Strikes force NFSB schools to close

All New Frontiers School Board (NFSB) elementary and secondary schools will be closed for the entire day on May 19 due to a planned strike by members of the Federation des professionnelles et professionels de l’éducation (FPPE), which represents over 10,000 education professionals. Students attending adult education or vocational centres will be able to resume classes at noon.

NFSB director general Rob Buttars says the board had no choice but to close schools within the youth sector in reaction to the announced strike. The timing of the protest — from midnight to noon — rendered transportation impossible, and the NFSB respects that employees belonging to other unions will refuse to cross picket lines in support of their coworkers.

In letters sent home to families, principals recognized that “already difficult times were being made more difficult,” while assuring parents the board is working to support student learning as best it can as the negotiation process continues.


Support staff at Heritage Elementary School in Huntingdon demonstrated outside the building on May 11. PHOTO Sarah Rennie


Employees with the NFSB belong to four different unions, of which three are currently in a legal position to strike. The half-day strike announced by the FPPE will be the fourth time classes will be interrupted this spring by protest action. Education professionals, support staff and teachers, all of whom are negotiating with the provincial government, say the strikes are necessary in order for their voices to be heard.

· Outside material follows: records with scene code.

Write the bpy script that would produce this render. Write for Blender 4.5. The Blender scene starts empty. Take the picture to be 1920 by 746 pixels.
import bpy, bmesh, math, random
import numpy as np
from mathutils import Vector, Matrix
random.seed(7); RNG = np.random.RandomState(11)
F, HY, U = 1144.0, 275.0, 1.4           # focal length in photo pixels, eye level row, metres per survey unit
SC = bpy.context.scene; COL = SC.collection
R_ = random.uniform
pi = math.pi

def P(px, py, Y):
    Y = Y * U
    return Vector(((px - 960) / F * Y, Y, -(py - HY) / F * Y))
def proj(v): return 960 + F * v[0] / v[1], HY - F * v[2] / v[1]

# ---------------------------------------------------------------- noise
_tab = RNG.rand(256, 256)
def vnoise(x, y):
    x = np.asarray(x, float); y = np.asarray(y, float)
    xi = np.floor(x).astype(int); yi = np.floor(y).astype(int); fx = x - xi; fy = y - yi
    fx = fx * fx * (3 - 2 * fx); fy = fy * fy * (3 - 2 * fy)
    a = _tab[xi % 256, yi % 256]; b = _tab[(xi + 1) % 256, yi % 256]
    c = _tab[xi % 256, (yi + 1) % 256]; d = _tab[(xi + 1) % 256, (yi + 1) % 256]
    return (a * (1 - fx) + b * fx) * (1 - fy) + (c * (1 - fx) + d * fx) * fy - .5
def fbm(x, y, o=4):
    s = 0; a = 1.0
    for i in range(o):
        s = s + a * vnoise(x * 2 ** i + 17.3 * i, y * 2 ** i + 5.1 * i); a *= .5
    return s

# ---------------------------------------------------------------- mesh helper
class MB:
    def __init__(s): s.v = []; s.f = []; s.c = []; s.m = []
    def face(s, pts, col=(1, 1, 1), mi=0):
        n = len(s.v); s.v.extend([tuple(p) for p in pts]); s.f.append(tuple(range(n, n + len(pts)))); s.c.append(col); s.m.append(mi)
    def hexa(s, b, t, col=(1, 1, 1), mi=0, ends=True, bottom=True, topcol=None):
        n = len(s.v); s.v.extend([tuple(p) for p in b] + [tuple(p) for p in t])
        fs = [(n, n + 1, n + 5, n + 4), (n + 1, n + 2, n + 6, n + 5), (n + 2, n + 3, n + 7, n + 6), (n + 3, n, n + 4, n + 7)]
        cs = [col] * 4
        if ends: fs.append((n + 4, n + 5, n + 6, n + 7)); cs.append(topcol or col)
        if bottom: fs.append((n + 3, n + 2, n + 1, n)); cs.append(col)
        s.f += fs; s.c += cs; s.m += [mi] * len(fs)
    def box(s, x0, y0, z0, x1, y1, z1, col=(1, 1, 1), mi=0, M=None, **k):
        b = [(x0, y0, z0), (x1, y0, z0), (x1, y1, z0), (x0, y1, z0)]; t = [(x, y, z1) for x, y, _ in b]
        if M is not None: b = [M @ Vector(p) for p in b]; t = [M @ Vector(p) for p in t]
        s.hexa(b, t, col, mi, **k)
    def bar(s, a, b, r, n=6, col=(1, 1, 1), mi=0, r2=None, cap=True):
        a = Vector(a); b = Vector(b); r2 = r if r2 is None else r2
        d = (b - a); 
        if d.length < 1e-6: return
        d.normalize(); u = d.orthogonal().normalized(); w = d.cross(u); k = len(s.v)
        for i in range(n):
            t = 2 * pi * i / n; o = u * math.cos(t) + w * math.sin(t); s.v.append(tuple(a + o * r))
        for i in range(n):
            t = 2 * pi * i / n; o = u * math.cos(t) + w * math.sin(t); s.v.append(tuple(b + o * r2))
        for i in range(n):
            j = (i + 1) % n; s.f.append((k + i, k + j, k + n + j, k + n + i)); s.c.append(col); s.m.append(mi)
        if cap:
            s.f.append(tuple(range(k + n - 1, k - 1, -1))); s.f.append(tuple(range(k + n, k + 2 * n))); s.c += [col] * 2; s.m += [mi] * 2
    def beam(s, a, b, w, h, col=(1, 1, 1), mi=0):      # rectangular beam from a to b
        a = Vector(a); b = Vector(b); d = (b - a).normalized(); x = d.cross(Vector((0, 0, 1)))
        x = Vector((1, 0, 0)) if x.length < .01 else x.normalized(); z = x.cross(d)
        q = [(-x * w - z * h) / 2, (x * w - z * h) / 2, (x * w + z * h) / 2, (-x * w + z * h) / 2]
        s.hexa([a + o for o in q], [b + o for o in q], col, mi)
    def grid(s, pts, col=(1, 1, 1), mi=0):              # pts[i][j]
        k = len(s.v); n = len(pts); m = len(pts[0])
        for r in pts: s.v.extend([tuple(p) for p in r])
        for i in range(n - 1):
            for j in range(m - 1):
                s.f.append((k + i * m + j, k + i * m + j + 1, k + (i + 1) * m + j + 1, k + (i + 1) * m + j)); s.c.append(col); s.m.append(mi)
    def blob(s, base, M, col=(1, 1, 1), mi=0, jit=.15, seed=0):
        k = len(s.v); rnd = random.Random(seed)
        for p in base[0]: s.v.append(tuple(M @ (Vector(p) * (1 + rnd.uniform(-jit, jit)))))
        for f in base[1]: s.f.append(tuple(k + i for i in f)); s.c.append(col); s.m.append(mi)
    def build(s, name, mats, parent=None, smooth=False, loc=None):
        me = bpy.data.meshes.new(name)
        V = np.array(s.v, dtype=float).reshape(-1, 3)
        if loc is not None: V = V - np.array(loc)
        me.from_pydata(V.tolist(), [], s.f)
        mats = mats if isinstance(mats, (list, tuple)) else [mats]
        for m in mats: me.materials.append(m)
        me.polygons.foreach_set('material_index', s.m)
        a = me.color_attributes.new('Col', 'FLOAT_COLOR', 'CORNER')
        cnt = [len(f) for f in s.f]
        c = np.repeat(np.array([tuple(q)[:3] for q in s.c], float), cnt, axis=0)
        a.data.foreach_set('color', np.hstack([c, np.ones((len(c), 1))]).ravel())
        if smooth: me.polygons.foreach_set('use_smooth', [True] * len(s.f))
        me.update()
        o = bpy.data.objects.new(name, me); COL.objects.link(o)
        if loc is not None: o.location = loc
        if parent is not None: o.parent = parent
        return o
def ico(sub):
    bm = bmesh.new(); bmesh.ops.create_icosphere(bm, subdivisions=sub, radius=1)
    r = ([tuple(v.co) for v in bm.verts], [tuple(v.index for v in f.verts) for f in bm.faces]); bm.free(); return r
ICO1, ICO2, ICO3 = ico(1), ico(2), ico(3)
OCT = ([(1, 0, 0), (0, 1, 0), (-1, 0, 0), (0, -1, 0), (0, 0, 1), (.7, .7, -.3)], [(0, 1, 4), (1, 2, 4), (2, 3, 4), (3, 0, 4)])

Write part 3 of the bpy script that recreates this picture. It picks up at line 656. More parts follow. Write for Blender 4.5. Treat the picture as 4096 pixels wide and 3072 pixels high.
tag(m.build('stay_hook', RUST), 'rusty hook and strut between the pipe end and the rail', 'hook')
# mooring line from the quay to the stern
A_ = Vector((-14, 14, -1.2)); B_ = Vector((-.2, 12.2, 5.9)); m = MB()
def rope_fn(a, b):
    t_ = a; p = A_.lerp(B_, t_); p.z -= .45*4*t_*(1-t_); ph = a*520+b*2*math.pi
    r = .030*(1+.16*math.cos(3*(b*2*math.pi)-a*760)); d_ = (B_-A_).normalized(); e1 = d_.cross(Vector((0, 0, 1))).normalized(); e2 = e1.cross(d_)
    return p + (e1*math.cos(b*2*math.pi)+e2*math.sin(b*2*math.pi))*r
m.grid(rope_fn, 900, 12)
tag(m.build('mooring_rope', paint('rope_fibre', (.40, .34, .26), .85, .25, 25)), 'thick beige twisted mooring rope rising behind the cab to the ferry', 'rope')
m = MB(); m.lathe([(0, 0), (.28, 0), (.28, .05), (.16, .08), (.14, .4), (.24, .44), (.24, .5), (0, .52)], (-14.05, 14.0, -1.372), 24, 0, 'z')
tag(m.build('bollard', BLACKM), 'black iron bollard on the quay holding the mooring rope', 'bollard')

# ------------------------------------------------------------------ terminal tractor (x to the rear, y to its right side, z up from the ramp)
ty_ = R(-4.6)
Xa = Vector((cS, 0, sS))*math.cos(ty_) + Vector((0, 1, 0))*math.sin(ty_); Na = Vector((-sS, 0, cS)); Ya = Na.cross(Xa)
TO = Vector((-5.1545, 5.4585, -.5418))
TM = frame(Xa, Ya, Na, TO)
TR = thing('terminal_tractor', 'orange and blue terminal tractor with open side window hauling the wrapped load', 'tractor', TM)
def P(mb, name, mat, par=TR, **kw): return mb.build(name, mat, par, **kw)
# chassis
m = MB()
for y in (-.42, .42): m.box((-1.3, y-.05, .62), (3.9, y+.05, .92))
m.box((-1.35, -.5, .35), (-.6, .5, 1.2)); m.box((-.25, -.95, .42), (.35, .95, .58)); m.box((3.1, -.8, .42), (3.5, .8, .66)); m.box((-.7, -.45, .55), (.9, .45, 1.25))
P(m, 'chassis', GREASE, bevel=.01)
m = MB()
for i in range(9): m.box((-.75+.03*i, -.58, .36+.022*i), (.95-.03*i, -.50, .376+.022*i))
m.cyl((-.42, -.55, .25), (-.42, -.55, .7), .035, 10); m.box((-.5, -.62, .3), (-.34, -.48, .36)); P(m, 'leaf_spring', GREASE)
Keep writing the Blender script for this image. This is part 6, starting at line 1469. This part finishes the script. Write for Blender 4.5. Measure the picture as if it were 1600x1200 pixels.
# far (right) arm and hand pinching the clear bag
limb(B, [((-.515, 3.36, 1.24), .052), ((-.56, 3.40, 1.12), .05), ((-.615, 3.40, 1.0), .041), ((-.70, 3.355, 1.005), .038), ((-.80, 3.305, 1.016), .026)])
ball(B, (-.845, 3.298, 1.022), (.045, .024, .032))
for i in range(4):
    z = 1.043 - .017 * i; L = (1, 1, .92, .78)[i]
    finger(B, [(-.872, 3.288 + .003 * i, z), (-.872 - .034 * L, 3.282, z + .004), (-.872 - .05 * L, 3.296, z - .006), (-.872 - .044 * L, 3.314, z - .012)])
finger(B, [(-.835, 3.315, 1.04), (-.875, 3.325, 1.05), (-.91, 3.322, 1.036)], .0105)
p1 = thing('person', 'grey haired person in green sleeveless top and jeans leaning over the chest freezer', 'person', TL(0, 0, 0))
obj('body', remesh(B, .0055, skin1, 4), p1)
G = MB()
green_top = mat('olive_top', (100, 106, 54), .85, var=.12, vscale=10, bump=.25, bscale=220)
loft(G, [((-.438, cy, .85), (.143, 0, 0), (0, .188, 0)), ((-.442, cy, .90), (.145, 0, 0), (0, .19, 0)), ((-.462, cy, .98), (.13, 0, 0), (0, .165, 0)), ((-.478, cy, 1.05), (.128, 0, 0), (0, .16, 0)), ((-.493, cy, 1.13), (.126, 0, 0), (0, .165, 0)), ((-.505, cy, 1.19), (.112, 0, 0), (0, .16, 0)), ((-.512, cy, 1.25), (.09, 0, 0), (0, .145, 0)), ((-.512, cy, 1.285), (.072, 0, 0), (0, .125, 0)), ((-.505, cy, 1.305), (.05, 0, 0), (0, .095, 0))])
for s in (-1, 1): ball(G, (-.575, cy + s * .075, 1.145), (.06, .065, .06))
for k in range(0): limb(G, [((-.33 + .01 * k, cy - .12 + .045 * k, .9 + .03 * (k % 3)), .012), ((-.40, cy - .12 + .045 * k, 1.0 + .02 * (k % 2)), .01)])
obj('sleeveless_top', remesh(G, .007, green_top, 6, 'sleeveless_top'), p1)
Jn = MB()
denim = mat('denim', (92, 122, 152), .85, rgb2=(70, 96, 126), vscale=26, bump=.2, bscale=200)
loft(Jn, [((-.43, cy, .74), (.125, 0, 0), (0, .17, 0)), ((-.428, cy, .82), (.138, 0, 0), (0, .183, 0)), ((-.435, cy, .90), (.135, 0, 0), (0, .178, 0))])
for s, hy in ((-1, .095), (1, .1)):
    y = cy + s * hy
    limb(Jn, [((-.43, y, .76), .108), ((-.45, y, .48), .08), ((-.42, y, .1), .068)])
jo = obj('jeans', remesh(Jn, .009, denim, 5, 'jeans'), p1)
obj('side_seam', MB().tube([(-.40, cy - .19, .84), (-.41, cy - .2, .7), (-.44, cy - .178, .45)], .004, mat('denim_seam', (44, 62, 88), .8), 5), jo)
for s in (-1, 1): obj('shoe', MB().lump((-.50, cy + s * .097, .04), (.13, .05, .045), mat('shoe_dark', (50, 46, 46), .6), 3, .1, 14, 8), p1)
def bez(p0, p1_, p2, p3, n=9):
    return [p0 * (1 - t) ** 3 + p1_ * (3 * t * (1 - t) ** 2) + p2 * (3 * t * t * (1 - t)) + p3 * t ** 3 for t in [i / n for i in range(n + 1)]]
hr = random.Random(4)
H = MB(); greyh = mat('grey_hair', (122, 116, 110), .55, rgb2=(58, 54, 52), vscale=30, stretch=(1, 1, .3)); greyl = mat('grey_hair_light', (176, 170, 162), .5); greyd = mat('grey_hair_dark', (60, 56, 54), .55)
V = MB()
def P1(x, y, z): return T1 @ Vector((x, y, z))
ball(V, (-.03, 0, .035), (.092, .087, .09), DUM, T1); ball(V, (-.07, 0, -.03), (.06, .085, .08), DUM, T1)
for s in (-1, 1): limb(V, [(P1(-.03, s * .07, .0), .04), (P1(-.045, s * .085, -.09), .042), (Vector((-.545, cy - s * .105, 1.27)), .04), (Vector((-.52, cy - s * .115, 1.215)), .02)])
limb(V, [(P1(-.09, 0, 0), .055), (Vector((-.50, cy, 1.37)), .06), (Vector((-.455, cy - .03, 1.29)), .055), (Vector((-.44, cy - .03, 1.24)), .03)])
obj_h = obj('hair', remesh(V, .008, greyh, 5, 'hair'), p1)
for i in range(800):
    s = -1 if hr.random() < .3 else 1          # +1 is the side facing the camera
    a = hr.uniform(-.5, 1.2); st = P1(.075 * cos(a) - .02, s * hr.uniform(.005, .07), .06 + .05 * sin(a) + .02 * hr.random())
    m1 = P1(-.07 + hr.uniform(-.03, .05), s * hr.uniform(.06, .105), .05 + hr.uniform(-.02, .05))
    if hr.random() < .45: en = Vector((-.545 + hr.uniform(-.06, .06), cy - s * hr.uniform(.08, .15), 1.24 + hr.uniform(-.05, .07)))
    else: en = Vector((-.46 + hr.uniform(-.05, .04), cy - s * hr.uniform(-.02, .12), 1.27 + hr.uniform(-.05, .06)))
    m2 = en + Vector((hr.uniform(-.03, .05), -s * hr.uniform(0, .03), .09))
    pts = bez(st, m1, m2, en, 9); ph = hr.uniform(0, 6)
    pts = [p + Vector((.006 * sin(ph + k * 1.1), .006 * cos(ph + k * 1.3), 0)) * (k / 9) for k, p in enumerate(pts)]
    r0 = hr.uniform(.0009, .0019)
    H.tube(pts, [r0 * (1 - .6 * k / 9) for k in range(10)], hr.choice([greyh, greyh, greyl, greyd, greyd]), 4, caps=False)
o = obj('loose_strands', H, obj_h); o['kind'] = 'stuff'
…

Buttars acknowledges more strike days may be called. “We are hopeful they are going to reach a deal,” he says, noting that despite the interruptions, the relationship between the board and its employees remains cordial. “We all have to be able to work with the common goal of student success,” he says.

Support staff strike May 11

Support staff at all NFSB schools walked off the job on May 11 in protest of stalled contract talks. “We are asking the government to recognize our members,” says Bonnie Gilmour, the interim local president of SEPB 576, which includes members from the NFSB. “Many are working split shifts, 10 months of the year and on average less than 20 hours a week,” she explains.

Gilmour notes that many members, while playing an integral role within our schools, are currently living below the poverty line. “It is not only about the money. We are also looking for job security.”